* Begin *
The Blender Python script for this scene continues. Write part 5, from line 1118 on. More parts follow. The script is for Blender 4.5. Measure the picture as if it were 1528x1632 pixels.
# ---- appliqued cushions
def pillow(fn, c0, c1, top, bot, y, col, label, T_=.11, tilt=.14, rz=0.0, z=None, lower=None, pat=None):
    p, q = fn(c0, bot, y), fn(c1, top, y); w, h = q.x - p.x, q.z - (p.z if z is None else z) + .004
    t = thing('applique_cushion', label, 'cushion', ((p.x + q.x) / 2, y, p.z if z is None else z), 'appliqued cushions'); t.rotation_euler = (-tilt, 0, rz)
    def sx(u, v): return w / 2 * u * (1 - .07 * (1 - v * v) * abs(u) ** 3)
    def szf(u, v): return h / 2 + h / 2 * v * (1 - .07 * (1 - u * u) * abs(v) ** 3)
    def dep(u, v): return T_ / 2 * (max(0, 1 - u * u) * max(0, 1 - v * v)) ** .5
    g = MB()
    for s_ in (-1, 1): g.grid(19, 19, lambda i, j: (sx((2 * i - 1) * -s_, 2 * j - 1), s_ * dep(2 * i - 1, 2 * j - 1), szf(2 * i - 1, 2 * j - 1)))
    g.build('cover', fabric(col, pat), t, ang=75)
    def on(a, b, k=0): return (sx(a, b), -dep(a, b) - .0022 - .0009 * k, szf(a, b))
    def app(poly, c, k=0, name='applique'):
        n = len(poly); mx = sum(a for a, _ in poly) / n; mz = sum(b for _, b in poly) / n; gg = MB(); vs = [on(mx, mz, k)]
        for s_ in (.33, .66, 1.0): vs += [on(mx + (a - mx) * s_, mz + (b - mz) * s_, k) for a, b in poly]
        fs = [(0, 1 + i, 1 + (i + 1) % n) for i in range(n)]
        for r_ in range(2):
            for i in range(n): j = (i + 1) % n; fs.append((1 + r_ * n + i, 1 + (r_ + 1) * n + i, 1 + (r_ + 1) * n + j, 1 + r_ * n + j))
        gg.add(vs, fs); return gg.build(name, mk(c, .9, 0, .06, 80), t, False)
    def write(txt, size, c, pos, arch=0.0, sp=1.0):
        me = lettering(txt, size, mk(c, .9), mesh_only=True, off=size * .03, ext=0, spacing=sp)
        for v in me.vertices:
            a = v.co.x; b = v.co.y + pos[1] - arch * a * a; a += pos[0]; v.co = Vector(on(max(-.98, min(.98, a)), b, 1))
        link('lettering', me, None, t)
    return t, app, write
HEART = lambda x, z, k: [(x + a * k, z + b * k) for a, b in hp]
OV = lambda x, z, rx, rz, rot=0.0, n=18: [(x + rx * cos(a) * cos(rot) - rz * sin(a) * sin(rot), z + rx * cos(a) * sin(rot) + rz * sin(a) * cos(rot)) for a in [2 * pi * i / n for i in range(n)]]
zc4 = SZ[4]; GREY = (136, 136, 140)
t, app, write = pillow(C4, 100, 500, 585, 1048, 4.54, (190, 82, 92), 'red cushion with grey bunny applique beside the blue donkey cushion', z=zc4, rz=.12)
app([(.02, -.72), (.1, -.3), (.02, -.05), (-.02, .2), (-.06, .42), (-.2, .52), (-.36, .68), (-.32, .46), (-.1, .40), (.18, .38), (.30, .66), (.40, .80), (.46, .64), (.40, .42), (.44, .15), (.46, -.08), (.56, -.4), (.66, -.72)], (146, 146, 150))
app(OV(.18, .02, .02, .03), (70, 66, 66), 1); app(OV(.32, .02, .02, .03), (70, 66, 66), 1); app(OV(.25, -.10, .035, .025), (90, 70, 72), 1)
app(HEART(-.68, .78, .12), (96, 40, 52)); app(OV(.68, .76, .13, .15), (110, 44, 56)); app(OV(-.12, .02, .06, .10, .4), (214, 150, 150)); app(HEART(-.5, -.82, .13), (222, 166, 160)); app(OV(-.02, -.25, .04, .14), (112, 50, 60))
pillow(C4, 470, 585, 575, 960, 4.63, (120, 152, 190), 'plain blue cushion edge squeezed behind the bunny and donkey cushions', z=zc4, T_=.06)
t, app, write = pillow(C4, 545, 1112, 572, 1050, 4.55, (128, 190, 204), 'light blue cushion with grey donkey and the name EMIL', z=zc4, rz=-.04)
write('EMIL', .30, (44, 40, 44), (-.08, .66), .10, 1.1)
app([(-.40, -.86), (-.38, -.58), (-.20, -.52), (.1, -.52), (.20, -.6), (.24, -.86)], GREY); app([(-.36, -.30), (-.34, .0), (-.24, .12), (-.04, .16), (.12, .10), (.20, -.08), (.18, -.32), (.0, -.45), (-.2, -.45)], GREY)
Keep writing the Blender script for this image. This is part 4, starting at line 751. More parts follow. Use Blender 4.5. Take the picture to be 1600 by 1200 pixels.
* End *
** Short problem **
Where a line holds the string "follow", copy that line.

** Answer **
The Blender Python script for this scene continues. Write part 5, from line 1118 on. More parts follow. The script is for Blender 4.5. Measure the picture as if it were 1528x1632 pixels.
Keep writing the Blender script for this image. This is part 4, starting at line 751. More parts follow. Use Blender 4.5. Take the picture to be 1600 by 1200 pixels.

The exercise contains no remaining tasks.